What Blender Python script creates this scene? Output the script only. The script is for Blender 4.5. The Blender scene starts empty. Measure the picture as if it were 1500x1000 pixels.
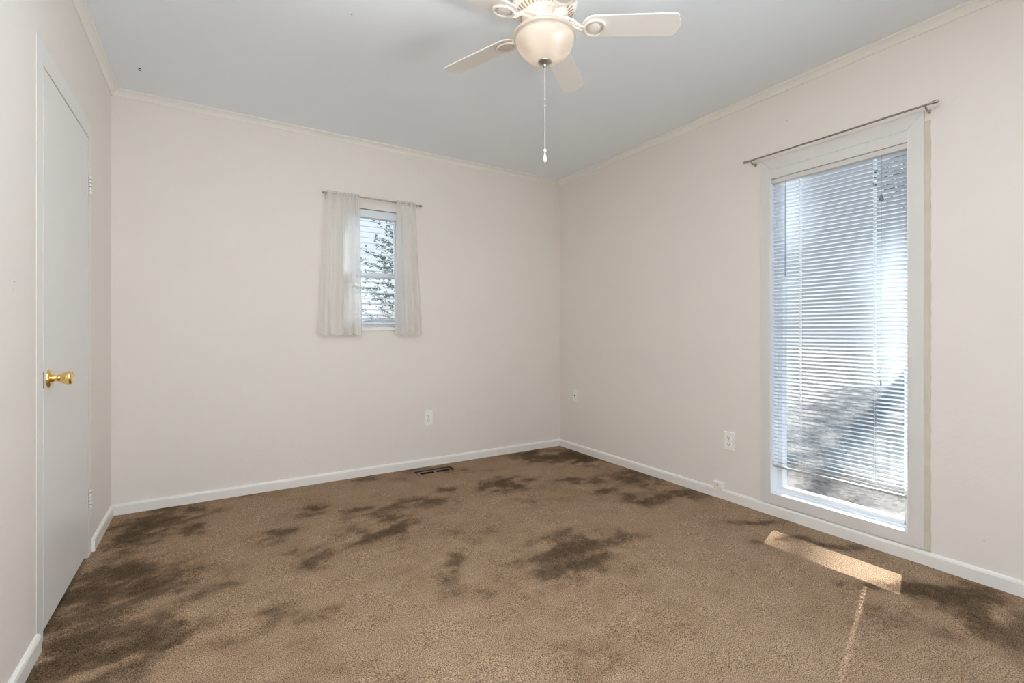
import bpy, bmesh, math, random
from math import sin, cos, pi, radians, atan, sqrt, exp
from mathutils import Vector, Matrix, noise

random.seed(7)
S = bpy.context.scene
COL = S.collection

# ---------------------------------------------------------------- layout (metres, camera above the origin)
XL, XR, YB, YF = -0.487, 2.734, 3.548, -0.46
ZC = 2.44
CAM_H = 1.05

# ---------------------------------------------------------------- camera
cam_d = bpy.data.cameras.new('camera')
cam = bpy.data.objects.new('camera', cam_d)
COL.objects.link(cam)
cam_d.sensor_width = 36.0
cam_d.lens = 36.0 * 705 / 1500
cam_d.shift_y = -14 / 1500
cam_d.clip_start = 0.02
cam.location = (0, 0, CAM_H)
cam.rotation_euler = (pi / 2, 0, -atan(440 / 705))
S.camera = cam

# ---------------------------------------------------------------- world, sun, exposure
W = bpy.data.worlds.new('sky')
S.world = W
W.use_nodes = True
nt = W.node_tree
bgn = nt.nodes['Background']
tc = nt.nodes.new('ShaderNodeTexCoord')
sep = nt.nodes.new('ShaderNodeSeparateXYZ')
cr = nt.nodes.new('ShaderNodeValToRGB')
nt.links.new(tc.outputs['Generated'], sep.inputs[0])
nt.links.new(sep.outputs['Z'], cr.inputs[0])
cr.color_ramp.elements[0].position = 0.0
cr.color_ramp.elements[0].color = (0.92, 0.96, 1.0, 1)
cr.color_ramp.elements[1].position = 0.9
cr.color_ramp.elements[1].color = (0.45, 0.68, 1.0, 1)
nt.links.new(cr.outputs[0], bgn.inputs[0])
bgn.inputs[1].default_value = 1.15

SUN_EL = radians(32)
sd = bpy.data.lights.new('sun', 'SUN')
sun = bpy.data.objects.new('sun', sd)
COL.objects.link(sun)
sd.energy = 19.0
sd.angle = radians(0.53)
sd.color = (1.0, 0.98, 0.95)
sdir = Vector((-0.955 * cos(SUN_EL), -0.295 * cos(SUN_EL), -sin(SUN_EL)))
sun.rotation_euler = sdir.to_track_quat('-Z', 'Y').to_euler()
sun.location = (8, 4, 6)

S.view_settings.view_transform = 'Standard'
S.view_settings.look = 'None'
S.view_settings.exposure = 0.0
S.view_settings.gamma = 1.0
S.view_settings.use_curve_mapping = False
S.cycles.max_bounces = 12
S.cycles.diffuse_bounces = 8
S.cycles.glossy_bounces = 4
S.cycles.transparent_max_bounces = 24
S.cycles.transmission_bounces = 8
S.cycles.sample_clamp_indirect = 6.0
S.cycles.caustics_reflective = False
S.cycles.caustics_refractive = False


def portal(name, loc, rot, sx, sy):
    d = bpy.data.lights.new(name, 'AREA')
    d.shape = 'RECTANGLE'
    d.size, d.size_y = sx, sy
    d.cycles.is_portal = True
    o = bpy.data.objects.new(name, d)
    COL.objects.link(o)
    o.location = loc
    o.rotation_euler = rot


# area-light portals only guide sky sampling through the openings (they give no light)
portal('portal_back', (1.02, YB + 0.16, 1.52), (-pi / 2, 0, 0), 0.5, 0.92)
portal('portal_right', (XR + 0.17, 1.24, 1.06), (0, pi / 2, 0), 1.95, 0.72)


def area(name, loc, rot, sx, sy, power, col, spread=180):
    d = bpy.data.lights.new(name, 'AREA')
    d.shape = 'RECTANGLE'
    d.size, d.size_y = sx, sy
    d.energy = power
    d.color = col
    d.spread = radians(spread)
    o = bpy.data.objects.new(name, d)
    COL.objects.link(o)
    o.location = loc
    o.rotation_euler = rot


# added fill light, set in the made-up opening behind the viewer
area('rear_fill', (1.8, YF - 0.08, 1.15), Vector((-2.1, 2.6, 1.3)).to_track_quat('-Z', 'Y').to_euler(), 1.0, 1.6, 14.5, (0.84, 0.93, 1.0), 112)
# added unseen fill light by the camera, bounced off the ceiling
area('ceiling_bounce_fill', (0.18, -0.05, 1.30), Vector((0.03, 0.25, 1.14)).to_track_quat('-Z', 'Y').to_euler(), 0.25, 0.25, 72, (0.94, 0.97, 1.0), 104)


# ---------------------------------------------------------------- helpers
def srgb(r, g, b):
    f = lambda c: (c / 255 / 12.92) if c / 255 <= 0.04045 else ((c / 255 + 0.055) / 1.055) ** 2.4
    return (f(r), f(g), f(b), 1.0)


def mat(name, col, rough=0.5, metal=0.0, bump=None, var=None, coat=0.0, spec=0.5):
    """principled; bump=(scale, strength, distance); var=(scale, amount) small tone variation"""
    m = bpy.data.materials.new(name)
    m.use_nodes = True
    t = m.node_tree
    b = t.nodes['Principled BSDF']
    b.inputs['Base Color'].default_value = col
    b.inputs['Roughness'].default_value = rough
    b.inputs['Metallic'].default_value = metal
    b.inputs['Coat Weight'].default_value = coat
    b.inputs['Specular IOR Level'].default_value = spec
    tcn = t.nodes.new('ShaderNodeTexCoord')
    if var:
        n = t.nodes.new('ShaderNodeTexNoise')
        n.inputs['Scale'].default_value = var[0]
        n.inputs['Detail'].default_value = 4
        t.links.new(tcn.outputs['Object'], n.inputs['Vector'])
        mx = t.nodes.new('ShaderNodeMix')
        mx.data_type = 'RGBA'
        mx.inputs[6].default_value = tuple(c * (1 - var[1]) for c in col[:3]) + (1,)
        mx.inputs[7].default_value = tuple(min(1, c * (1 + var[1])) for c in col[:3]) + (1,)
        t.links.new(n.outputs['Fac'], mx.inputs[0])
        t.links.new(mx.outputs[2], b.inputs['Base Color'])
    if bump:
        n = t.nodes.new('ShaderNodeTexNoise')
        n.inputs['Scale'].default_value = bump[0]
        n.inputs['Detail'].default_value = 3
        t.links.new(tcn.outputs['Object'], n.inputs['Vector'])
        bp = t.nodes.new('ShaderNodeBump')
        bp.inputs['Strength'].default_value = bump[1]
        bp.inputs['Distance'].default_value = bump[2]
        t.links.new(n.outputs['Fac'], bp.inputs['Height'])
        t.links.new(bp.outputs[0], b.inputs['Normal'])
    return m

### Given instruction
Everything from the first line of the listing above through the line that contains "CAM_H = 1.05" is to be restated word for word, minus the pictures.

### Exercise response
What Blender Python script creates this scene? Output the script only. The script is for Blender 4.5. The Blender scene starts empty. Measure the picture as if it were 1500x1000 pixels.
import bpy, bmesh, math, random
from math import sin, cos, pi, radians, atan, sqrt, exp
from mathutils import Vector, Matrix, noise

random.seed(7)
S = bpy.context.scene
COL = S.collection

# ---------------------------------------------------------------- layout (metres, camera above the origin)
XL, XR, YB, YF = -0.487, 2.734, 3.548, -0.46
ZC = 2.44
CAM_H = 1.05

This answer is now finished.